■ Source data ■
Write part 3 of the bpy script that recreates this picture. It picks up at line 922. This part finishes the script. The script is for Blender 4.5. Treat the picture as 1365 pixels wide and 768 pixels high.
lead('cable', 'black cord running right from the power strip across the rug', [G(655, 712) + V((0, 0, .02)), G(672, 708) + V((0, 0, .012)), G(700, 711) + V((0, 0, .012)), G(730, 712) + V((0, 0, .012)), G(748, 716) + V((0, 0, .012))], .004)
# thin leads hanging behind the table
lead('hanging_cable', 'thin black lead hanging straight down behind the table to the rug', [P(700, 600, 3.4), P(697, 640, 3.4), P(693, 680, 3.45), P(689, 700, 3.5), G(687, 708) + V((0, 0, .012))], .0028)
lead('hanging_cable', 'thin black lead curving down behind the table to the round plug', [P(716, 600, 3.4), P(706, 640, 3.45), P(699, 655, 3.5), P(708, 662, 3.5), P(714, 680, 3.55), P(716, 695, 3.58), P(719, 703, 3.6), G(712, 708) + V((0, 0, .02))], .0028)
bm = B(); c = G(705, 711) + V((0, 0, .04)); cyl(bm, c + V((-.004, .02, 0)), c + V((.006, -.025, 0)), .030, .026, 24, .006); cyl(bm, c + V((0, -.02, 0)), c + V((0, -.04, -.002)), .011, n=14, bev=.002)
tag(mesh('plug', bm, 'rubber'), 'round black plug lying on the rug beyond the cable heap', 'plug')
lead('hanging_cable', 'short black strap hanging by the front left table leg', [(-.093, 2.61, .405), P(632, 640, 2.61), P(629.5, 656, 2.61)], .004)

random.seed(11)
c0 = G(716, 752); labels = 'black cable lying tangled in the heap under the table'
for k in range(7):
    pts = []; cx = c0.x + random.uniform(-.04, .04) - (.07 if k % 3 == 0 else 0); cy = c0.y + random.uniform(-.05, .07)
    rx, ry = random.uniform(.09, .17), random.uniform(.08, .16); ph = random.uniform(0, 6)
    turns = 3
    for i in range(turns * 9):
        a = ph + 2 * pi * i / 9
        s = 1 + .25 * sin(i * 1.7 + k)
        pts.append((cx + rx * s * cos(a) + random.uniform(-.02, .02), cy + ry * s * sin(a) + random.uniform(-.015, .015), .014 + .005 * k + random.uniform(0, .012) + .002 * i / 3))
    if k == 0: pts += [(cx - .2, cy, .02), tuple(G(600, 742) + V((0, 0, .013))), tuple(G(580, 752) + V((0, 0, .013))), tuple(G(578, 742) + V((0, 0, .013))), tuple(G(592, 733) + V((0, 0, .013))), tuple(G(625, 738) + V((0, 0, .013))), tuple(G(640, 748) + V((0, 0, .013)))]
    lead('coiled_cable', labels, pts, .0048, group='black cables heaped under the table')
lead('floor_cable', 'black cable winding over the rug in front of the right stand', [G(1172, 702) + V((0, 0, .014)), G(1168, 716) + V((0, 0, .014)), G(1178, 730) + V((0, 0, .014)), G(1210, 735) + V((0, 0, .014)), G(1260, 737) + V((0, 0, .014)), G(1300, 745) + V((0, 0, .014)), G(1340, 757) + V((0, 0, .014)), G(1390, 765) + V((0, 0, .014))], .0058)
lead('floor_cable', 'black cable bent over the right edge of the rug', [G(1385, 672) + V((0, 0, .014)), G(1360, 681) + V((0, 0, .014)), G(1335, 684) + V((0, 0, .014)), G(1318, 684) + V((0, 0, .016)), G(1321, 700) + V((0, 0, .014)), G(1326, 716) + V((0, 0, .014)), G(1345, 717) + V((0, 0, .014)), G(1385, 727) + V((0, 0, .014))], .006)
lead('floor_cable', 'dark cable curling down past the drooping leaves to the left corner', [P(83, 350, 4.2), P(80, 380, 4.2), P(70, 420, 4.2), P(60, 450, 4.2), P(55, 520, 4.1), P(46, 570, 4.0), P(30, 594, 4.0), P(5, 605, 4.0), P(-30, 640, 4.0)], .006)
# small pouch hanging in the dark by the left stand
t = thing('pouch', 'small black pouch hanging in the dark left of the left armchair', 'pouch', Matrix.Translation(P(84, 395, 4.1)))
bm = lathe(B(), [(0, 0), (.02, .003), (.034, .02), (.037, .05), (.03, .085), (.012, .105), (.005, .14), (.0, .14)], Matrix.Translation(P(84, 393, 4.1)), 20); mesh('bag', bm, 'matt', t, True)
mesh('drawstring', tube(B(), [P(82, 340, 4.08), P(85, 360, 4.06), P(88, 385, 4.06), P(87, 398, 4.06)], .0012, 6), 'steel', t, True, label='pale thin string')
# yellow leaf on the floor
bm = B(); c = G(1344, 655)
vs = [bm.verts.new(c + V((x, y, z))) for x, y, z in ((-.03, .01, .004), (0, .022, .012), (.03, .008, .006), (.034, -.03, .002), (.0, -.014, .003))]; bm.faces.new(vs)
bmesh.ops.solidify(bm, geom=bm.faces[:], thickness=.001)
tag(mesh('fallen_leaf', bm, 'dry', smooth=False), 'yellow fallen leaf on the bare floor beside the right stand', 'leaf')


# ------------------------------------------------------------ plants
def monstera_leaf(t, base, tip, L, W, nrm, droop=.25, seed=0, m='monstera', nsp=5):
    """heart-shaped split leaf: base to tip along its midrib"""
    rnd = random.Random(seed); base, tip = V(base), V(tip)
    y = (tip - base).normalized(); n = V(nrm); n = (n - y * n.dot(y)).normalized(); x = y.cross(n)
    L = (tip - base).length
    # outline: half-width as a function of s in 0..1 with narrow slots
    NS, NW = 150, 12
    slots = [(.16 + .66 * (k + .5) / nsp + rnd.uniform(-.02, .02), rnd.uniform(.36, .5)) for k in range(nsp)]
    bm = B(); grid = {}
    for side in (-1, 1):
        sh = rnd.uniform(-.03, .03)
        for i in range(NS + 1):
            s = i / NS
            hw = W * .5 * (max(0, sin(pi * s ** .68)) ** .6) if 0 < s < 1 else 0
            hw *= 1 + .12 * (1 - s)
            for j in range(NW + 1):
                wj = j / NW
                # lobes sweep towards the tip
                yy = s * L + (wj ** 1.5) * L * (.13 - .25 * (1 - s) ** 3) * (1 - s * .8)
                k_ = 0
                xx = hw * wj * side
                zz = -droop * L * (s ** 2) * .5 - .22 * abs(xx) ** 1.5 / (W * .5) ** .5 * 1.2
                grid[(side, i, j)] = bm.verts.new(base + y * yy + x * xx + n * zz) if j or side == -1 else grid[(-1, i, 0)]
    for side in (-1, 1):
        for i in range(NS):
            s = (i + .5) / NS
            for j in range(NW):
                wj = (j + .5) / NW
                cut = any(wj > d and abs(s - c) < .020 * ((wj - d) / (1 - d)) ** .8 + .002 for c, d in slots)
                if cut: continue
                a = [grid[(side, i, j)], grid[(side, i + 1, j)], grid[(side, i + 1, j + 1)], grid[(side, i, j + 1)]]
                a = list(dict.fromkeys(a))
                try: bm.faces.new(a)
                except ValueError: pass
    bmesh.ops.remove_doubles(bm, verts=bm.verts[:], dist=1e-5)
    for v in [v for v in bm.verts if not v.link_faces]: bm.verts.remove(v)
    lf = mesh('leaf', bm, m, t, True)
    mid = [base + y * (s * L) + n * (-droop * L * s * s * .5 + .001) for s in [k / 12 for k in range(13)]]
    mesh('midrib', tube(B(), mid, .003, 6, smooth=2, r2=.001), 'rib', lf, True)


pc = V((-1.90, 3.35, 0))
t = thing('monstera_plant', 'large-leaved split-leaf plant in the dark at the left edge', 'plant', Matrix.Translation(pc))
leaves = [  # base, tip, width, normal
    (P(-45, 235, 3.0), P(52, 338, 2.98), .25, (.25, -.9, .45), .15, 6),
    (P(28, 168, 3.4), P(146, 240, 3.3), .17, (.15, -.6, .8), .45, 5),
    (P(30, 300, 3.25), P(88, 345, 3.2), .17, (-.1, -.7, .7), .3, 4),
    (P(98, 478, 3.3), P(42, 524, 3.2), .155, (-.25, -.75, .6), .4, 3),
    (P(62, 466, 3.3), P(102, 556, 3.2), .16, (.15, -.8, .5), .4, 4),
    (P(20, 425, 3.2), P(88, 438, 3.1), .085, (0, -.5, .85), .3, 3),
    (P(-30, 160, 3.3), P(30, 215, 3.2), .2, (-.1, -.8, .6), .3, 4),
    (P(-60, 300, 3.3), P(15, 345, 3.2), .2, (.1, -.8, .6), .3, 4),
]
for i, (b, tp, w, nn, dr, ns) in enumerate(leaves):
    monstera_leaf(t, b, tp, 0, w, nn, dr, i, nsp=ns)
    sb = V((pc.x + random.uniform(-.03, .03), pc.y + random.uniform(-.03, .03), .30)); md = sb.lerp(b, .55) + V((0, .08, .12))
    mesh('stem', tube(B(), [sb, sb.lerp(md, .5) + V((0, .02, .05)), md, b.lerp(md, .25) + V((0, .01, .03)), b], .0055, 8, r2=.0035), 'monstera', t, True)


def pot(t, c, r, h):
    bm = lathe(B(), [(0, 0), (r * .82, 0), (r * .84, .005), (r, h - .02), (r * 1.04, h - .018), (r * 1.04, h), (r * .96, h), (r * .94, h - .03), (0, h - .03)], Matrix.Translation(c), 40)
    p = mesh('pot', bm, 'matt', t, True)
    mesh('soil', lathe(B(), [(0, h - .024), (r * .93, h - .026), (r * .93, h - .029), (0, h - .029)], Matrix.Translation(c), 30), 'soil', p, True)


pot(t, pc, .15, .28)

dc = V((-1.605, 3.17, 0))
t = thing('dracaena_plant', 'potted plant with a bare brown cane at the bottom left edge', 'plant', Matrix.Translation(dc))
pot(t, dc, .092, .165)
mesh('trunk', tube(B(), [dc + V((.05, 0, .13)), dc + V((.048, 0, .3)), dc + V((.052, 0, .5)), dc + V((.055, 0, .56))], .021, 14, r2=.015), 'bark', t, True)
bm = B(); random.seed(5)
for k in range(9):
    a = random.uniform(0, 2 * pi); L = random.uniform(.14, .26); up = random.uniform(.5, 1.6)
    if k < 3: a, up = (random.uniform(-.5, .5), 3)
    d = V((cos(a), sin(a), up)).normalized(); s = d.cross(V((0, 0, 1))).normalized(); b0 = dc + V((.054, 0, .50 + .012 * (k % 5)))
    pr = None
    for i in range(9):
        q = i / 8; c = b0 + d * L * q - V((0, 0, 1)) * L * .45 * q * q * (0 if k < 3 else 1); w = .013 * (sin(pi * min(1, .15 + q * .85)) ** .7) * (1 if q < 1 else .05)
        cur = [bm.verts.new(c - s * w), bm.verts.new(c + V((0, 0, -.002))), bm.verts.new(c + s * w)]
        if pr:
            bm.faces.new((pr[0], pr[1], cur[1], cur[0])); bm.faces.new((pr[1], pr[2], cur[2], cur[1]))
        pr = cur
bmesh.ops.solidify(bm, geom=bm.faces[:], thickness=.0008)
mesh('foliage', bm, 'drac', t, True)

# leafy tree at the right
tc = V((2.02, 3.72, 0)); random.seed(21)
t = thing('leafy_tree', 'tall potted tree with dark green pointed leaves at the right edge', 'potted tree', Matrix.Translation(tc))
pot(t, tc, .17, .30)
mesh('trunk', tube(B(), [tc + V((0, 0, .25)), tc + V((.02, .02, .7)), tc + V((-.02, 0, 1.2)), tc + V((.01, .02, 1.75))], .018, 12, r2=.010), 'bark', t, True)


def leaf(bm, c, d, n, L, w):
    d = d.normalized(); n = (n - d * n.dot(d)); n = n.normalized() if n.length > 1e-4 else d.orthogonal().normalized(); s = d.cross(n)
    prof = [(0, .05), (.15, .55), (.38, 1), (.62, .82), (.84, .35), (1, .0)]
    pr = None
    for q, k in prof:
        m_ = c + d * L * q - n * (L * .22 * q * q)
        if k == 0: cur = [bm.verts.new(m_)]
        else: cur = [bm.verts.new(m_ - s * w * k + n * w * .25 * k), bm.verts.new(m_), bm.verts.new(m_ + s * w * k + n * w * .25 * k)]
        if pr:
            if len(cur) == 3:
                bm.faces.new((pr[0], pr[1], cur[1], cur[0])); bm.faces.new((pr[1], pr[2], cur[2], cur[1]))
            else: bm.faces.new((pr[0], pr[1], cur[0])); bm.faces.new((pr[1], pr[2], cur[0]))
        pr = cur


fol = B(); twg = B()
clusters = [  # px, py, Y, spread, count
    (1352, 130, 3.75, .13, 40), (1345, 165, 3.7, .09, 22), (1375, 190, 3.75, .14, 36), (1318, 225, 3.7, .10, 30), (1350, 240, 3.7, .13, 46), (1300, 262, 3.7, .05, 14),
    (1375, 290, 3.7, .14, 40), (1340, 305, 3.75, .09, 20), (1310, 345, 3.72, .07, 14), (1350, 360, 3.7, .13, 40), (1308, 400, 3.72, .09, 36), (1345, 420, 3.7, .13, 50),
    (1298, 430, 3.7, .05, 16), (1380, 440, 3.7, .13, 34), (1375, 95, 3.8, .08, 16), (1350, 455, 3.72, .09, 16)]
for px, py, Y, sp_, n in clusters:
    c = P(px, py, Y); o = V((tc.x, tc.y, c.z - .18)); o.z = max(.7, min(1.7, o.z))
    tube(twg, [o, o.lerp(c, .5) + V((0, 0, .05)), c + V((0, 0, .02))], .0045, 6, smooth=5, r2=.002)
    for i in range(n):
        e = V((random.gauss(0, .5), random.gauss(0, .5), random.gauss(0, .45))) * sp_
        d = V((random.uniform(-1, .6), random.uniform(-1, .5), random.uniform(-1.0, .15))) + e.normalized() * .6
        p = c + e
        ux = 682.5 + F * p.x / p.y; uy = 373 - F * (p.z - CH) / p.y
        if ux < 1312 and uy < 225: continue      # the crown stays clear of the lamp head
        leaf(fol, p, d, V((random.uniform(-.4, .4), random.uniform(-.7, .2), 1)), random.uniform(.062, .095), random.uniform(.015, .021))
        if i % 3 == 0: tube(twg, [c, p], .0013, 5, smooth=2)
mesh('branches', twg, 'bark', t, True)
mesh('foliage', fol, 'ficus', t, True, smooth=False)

■ What you need to do ■
Set down the lines above as they stand, starting with the first line and ending with the line that contains "lead('hanging_cable', 'short black".

■ Reply ■
Write part 3 of the bpy script that recreates this picture. It picks up at line 922. This part finishes the script. The script is for Blender 4.5. Treat the picture as 1365 pixels wide and 768 pixels high.
lead('cable', 'black cord running right from the power strip across the rug', [G(655, 712) + V((0, 0, .02)), G(672, 708) + V((0, 0, .012)), G(700, 711) + V((0, 0, .012)), G(730, 712) + V((0, 0, .012)), G(748, 716) + V((0, 0, .012))], .004)
# thin leads hanging behind the table
lead('hanging_cable', 'thin black lead hanging straight down behind the table to the rug', [P(700, 600, 3.4), P(697, 640, 3.4), P(693, 680, 3.45), P(689, 700, 3.5), G(687, 708) + V((0, 0, .012))], .0028)
lead('hanging_cable', 'thin black lead curving down behind the table to the round plug', [P(716, 600, 3.4), P(706, 640, 3.45), P(699, 655, 3.5), P(708, 662, 3.5), P(714, 680, 3.55), P(716, 695, 3.58), P(719, 703, 3.6), G(712, 708) + V((0, 0, .02))], .0028)
bm = B(); c = G(705, 711) + V((0, 0, .04)); cyl(bm, c + V((-.004, .02, 0)), c + V((.006, -.025, 0)), .030, .026, 24, .006); cyl(bm, c + V((0, -.02, 0)), c + V((0, -.04, -.002)), .011, n=14, bev=.002)
tag(mesh('plug', bm, 'rubber'), 'round black plug lying on the rug beyond the cable heap', 'plug')
lead('hanging_cable', 'short black strap hanging by the front left table leg', [(-.093, 2.61, .405), P(632, 640, 2.61), P(629.5, 656, 2.61)], .004)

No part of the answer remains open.